Suppose I have non-abelian 2-dimensional Lie algebra or 3-dimensional Heisenberg algebra.

How to calculate the center of universal enveloping algebra in this cases?

Answer 1

Let $U(\mathfrak h)$ be the enveloping Lie algebra of the heisenberg algebra $\mathfrak h$. The algebra $\mathfrak h$ has a basis formeb by $$X:= \left(\begin{array}{ccc} 0 & 1 & 0 \\ 0 & 0 & 0 \\ 0 & 0 & 0 \end{array}\right),\quad Y:= \left(\begin{array}{ccc} 0 & 0 & 0 \\ 0 & 0 & 1 \\ 0 & 0 & 0 \end{array}\right)\quad \text{ and }\quad Z:= \left(\begin{array}{ccc} 0 & 0 & -1 \\ 0 & 0 & 0 \\ 0 & 0 & 0 \end{array}\right).$$ Hence, we have a PBW basis for $U(\mathfrak h)$ given by $$\{X^aY^bZ^c\colon a,b,c\geqslant 0\}.$$

The relations $$[X,Y]=Z,\quad [X,Z]=0\quad\text{ and }\quad [Y,Z]=0$$ in $\mathfrak h$ provide the relations $$YX=XY+Z,\quad ZX=XZ\quad\text{ and }\quad ZY=YZ.$$ Thus, $Z$ is in the center $\operatorname Z(U(\mathfrak h))$ of $U(\mathfrak h)$. We will show above that $Z(U(\mathfrak h))$ is the subalgebra of $U(\mathfrak h)$ generated by $Z$ (i.e. the polynomials in $Z$).

One can prove, by induction in $n\in\mathbb Z_+$, that $$Y^nX=XY^n + nY^{n-1}Z$$ and $$YX^n=X^nY + nX^{n-1}Z.$$ The cases where $n=1$ are just the relation $YX=XY+Z$ given above.

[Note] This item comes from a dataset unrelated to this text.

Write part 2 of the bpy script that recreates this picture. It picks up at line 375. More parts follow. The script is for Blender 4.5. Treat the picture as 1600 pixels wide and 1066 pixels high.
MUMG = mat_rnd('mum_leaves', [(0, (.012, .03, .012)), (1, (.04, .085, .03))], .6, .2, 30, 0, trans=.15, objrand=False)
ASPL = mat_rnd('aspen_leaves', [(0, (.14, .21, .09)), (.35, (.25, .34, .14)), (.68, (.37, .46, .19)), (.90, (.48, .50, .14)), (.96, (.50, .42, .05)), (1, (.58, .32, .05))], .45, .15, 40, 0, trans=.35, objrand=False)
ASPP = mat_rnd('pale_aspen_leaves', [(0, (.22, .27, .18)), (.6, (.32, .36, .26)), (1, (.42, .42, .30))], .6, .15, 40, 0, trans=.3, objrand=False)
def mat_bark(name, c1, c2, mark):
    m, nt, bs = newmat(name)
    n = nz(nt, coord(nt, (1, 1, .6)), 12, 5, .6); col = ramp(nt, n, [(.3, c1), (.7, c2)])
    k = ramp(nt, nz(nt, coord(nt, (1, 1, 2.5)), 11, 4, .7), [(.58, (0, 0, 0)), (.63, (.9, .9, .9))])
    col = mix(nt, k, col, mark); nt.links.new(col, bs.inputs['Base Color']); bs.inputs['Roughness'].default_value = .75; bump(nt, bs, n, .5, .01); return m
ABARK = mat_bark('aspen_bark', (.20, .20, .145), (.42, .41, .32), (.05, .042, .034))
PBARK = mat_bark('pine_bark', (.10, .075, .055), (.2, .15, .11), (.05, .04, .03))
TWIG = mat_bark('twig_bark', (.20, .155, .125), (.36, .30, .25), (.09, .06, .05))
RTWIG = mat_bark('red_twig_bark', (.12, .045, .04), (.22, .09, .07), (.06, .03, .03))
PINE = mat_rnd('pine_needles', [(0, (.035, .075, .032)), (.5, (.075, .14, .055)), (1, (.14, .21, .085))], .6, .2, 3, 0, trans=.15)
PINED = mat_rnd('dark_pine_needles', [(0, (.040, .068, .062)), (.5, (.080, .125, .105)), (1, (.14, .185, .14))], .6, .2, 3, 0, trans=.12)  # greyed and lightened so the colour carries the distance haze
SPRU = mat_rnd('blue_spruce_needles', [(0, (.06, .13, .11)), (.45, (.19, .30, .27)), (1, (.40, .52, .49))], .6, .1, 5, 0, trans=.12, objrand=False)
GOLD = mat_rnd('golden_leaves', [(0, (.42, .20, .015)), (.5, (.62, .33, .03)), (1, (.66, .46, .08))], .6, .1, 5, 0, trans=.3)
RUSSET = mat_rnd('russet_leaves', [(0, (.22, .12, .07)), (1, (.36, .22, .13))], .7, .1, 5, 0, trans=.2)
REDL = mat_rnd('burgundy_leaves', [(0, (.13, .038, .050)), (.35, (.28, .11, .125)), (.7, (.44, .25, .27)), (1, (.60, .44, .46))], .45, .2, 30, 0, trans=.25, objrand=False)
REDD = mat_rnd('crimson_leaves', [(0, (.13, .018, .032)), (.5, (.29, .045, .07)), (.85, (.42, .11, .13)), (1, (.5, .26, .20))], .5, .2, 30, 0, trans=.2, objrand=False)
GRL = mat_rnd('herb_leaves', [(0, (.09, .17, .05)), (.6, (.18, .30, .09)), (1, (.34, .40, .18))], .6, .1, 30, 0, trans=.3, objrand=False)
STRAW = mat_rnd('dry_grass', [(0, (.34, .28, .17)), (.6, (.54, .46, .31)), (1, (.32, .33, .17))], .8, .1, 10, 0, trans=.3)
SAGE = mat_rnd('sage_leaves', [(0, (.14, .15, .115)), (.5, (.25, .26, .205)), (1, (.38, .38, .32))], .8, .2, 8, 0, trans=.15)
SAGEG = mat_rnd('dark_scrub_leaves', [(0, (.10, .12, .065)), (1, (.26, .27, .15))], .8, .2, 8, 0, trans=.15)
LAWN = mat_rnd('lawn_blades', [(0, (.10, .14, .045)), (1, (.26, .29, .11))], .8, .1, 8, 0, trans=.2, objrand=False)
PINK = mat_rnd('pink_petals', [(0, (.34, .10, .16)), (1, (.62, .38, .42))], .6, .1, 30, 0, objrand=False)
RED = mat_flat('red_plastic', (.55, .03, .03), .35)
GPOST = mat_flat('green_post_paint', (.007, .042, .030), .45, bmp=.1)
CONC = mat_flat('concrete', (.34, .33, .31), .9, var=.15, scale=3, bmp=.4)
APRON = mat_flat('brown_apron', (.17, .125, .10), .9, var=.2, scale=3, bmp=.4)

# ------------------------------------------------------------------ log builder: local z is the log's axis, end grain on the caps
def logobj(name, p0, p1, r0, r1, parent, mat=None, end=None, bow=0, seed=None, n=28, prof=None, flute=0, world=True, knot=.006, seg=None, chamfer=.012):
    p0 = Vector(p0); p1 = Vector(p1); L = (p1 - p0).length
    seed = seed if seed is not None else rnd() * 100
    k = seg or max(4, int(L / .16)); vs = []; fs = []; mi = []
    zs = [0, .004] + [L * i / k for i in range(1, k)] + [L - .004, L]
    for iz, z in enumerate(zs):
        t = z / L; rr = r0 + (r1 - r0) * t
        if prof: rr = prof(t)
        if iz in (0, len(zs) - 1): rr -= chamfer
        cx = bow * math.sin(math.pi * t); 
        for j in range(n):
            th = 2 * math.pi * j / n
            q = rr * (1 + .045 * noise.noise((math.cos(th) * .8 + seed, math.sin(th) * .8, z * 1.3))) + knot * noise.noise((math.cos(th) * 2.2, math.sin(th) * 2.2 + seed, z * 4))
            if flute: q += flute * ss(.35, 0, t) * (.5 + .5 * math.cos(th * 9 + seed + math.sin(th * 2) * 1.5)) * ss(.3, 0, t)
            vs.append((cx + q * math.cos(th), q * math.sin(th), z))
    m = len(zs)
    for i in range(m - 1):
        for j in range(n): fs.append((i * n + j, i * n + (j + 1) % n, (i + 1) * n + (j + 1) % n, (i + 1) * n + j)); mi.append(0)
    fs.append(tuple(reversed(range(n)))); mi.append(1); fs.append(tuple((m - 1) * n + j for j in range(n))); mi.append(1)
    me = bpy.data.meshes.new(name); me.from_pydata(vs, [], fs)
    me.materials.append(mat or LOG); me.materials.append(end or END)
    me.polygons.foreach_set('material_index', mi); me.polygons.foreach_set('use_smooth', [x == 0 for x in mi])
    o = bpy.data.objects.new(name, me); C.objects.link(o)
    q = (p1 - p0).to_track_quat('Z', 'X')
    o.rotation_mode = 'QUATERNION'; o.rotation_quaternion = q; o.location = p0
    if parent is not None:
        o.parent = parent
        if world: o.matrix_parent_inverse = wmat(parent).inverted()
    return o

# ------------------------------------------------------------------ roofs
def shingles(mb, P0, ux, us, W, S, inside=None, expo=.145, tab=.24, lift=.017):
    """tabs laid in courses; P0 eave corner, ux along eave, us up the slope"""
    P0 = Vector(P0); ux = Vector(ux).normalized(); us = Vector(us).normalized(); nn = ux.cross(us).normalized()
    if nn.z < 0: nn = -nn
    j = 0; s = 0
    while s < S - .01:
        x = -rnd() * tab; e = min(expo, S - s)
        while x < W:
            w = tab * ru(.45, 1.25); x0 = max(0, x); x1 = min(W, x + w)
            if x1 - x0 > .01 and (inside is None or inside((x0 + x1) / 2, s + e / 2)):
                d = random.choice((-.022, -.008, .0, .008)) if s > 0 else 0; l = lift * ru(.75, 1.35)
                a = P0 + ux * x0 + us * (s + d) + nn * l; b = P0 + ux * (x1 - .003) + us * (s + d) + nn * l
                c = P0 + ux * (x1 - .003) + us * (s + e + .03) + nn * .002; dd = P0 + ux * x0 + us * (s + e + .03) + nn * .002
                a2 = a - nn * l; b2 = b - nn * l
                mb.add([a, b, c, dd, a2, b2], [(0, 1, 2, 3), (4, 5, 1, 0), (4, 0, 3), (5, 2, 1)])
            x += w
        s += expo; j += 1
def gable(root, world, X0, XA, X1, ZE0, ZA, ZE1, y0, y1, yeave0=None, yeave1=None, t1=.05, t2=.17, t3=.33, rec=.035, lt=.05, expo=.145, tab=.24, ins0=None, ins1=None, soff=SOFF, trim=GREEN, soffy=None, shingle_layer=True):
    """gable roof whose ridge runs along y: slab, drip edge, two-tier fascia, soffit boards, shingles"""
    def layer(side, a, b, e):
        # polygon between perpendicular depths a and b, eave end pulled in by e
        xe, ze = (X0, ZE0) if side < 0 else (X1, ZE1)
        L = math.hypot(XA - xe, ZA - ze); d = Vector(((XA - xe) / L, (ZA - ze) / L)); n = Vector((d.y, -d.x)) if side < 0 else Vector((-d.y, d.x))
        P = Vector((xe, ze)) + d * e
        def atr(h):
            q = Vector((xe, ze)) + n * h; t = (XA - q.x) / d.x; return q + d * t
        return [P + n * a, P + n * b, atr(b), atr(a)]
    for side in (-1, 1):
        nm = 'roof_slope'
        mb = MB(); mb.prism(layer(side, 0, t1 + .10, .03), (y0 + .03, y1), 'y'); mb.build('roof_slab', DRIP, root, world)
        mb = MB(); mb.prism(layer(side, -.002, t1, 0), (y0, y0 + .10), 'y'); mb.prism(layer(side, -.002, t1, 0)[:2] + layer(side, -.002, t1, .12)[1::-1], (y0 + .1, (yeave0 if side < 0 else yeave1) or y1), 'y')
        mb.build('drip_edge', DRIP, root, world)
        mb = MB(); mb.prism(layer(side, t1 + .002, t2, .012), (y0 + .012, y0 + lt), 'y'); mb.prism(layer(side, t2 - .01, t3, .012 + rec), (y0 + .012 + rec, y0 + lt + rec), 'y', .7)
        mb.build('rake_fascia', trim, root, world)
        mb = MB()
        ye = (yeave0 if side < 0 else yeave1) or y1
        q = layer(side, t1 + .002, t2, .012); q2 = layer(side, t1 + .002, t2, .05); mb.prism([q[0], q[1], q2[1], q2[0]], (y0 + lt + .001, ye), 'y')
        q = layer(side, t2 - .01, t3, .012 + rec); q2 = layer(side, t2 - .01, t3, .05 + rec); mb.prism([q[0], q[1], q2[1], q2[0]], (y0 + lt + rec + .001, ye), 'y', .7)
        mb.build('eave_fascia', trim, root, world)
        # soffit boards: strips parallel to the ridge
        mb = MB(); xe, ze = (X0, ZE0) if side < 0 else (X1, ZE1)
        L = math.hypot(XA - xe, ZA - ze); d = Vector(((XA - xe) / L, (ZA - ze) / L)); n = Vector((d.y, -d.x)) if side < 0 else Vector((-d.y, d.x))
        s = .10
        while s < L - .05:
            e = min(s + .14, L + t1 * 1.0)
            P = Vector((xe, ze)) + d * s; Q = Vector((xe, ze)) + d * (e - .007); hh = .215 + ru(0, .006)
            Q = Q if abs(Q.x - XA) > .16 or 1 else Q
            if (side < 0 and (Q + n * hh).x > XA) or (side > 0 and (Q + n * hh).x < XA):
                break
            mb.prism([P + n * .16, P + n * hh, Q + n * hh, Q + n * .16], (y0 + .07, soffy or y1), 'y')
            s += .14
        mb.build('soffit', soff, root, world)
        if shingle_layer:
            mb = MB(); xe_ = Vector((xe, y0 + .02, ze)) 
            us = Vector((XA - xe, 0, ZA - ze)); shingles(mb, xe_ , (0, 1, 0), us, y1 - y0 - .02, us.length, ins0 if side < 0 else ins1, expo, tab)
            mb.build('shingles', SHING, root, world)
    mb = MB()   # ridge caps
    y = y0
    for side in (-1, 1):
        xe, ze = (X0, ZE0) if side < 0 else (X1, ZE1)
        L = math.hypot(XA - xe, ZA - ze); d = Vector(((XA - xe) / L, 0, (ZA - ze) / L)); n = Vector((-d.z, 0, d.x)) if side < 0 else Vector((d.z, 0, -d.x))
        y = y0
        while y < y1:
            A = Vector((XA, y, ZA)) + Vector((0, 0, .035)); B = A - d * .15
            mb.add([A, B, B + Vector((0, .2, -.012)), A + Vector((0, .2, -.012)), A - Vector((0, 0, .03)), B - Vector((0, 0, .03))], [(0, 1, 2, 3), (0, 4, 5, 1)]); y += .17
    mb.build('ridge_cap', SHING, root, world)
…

With the equations above, one can show that if $$\alpha = \sum_{i=1}^m\lambda_{a_i,b_i,c_i}X^{a_i}Y^{b_i}Z^{c_i}$$ is not in the subalgebra generated by $Z$ then $\alpha$ is not in $Z(U(\mathfrak h))$ (more specifically, $\alpha$ will not commute with both $X$ and $Y$):

1. Suppose without generality that $(a_i,b_i)\neq (0,0)$ for each $i$.
2. Take $$c=\operatorname{max}\{c_1,\dots,c_n\}.$$
3. If $$a=\operatorname{max}\{a_i\colon c=c_i,\quad i=1,\dots,n\}>0$$ and $(a,b,c)=(a_i,b_i,c_i)$ then $\alpha$ does not commute with $Y$ because $Y\alpha$ will have a component in the vector $X^{a-1}Y^bZ^{c+1}$ of the PBW basis and $\alpha Y$ will not.
4. Similarly, if $$b=\operatorname{max}\{b_i\colon c=c_i,\quad i=1,\dots,n\}>0$$ and $(a,b,c)=(a_i,b_i,c_i)$ then $\alpha$ does not commute with $X$ because $\alpha X$ will have a component in the vector $X^aY^{b-1}Z^{c+1}$ of the PBW basis and $X\alpha$ will not.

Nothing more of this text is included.